Getting the word out

Over the years, Canada has earned its reputation as a destination for international arbitration. Canada was the first country to adopt and implement the United Nations’ UNCITRAL Model Law implementation statutes 25 years ago as well as the first to sign on to the New York Convention, an international treaty covering foreign arbitration awards. The country has also prospered as a place to carry out commercial arbitration due to its proximity to the United States, its bilingual and multicultural status, reputation for fairness and neutrality, common and civil law systems, and a court system supportive of arbitration.
Arbitration practitioners in Canada can take satisfaction in the fact their field of practice seems to be growing and healthy. The number of cases heard in Canada continues to grow each year, arbitration is increasingly being chosen over court actions among parties, and courts have made a number of judgments in support of arbitration. The main centres for international arbitration in Canada are Montreal, Toronto, Calgary, and Vancouver.
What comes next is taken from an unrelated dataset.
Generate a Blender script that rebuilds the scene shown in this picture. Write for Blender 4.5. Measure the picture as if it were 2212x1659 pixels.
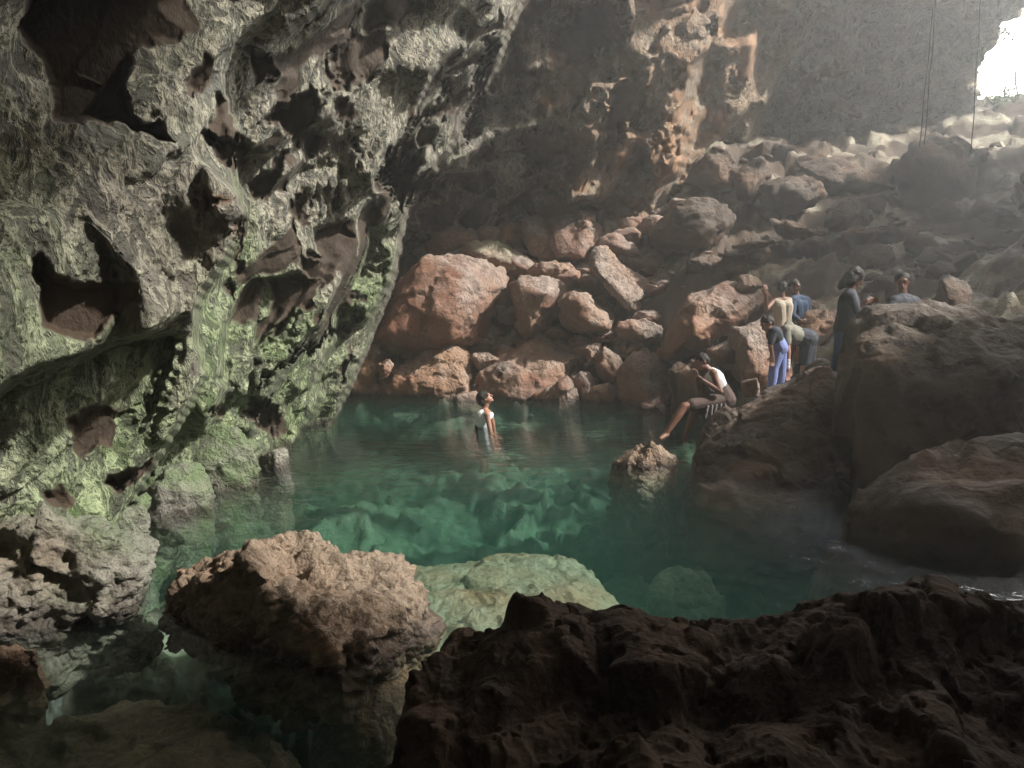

Arbitration practitioners also can’t help but regularly read about Canada as about one-third of the cases worldwide that interpret UNCITRAL model law or deal with it come out of this country — a testament to all the jurisdictions that deal with arbitration. According to the UNCITRAL Secretariat, which maintains a database of case law on UNCITRAL texts, of the 316 decisions reported, 112 emanate from Canadian courts.

The Supreme Court of Canada has also made a series of judgments favouring arbitration including Yugraneft Corp. v. Rexx Management Corp.; Union des consommateurs c. Dell Computer Corp.; Desputeaux c. Éditions Chouette (1987) inc.; and Seidel v. TELUS Communications Inc.

Just how well respected Canada is as a location for international arbitration was illustrated in a recent Global Dispute Resolution report conducted by Taylor Wessing. The report ranked Canada third behind Switzerland and Australia in a list of 21 countries as a place for arbitration. Canada, along with the U.K., Australia and Singapore, “were found to be predictable and reliable jurisdictions in which to determine disputes . . . ” the study concluded after its authors surveyed 300 international respondents in mid-2009. Canadian universities are also doing their part to maintain Canada’s place on the world arbitration stage. This year, a team of law students from the University of Ottawa won the 18th annual Willem C. Vis International Commercial Arbitration Moot held in Vienna. The victory marked the second time a Canadian university has won the Vis award, the first being Osgoode Hall Law School in 2004.

There is, however, concern in the arbitration community that Canada could lose its unofficial favoured-nation status for a number of reasons. In a sense, the country has rested on its laurels in the arbitration sphere, failing to enact new legislation dealing with this growing field and neglecting to create special courts to hear arbitration cases, which has resulted in unexpected decisions that garner prominent play internationally. As well, international centres are spending more time and effort to tout themselves as arbitration destinations. Besides the traditional arbitration heavyweight locales of New York, Paris, and London, places such as Hong Kong, Dubai, and Stockholm are touting their international arbitration credentials complete with glitzy marketing materials. “It is a good news, bad news story I guess,” says Barry Leon, a partner at Perley-Robertson Hill & McDougall LLP in Ottawa. “We are leaders in some ways and there is a lot of opportunity that lies ahead but we have got to get our act together.”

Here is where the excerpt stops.